Picture a poor agrarian economy where 80% of the population farms small plots. Because there are so many workers relative to the available land, the marginal product of agricultural labor is extremely low — possibly near zero. Removing a worker from the farm barely reduces total farm output because the remaining workers can cover the gap. This pool of workers with near-zero marginal product is what Lewis called surplus labor. They are employed in the sense that they work, but their contribution to output is negligible. The subsistence wage they earn reflects social convention and family sharing rather than their marginal productivity.
Now suppose a modern industrial sector emerges — a factory, a mine, a commercial enterprise. It needs workers and can afford to pay a wage slightly above the agricultural subsistence level. Because agricultural workers have near-zero marginal product, they can move to industry without reducing farm output. The industrial sector absorbs them at a constant wage (it never needs to raise wages because the supply of surplus labor is effectively unlimited), and all the productivity gains in industry flow to capitalists as profits. These profits are reinvested, expanding the industrial sector, which absorbs more surplus labor, which generates more profits, which funds further expansion.
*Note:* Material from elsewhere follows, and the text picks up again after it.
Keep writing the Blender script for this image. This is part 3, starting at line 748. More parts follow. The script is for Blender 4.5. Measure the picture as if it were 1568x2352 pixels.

This self-reinforcing cycle is the engine of Lewis-type development.
The model predicts a critical turning point: the Lewis turning point, when surplus labor is exhausted. Once the agricultural sector has released all its excess workers, further migration requires pulling away workers who are genuinely productive on the farm. Agricultural wages must rise to retain them, which forces industrial wages up too. Profits fall, the pace of capital accumulation slows, and the economy transitions from labor-surplus to labor-scarce dynamics. China's experience in the 2000s — when coastal factory wages began rising rapidly after decades of cheap labor — is widely interpreted as a Lewis turning point in action. The model's power is in framing development as a structural process of sectoral reallocation, not just aggregate growth. Its limitation is that it assumes industry will absorb workers productively, which is not guaranteed — many developing countries have experienced urbanization without industrialization, creating large informal sectors rather than a productive modern economy.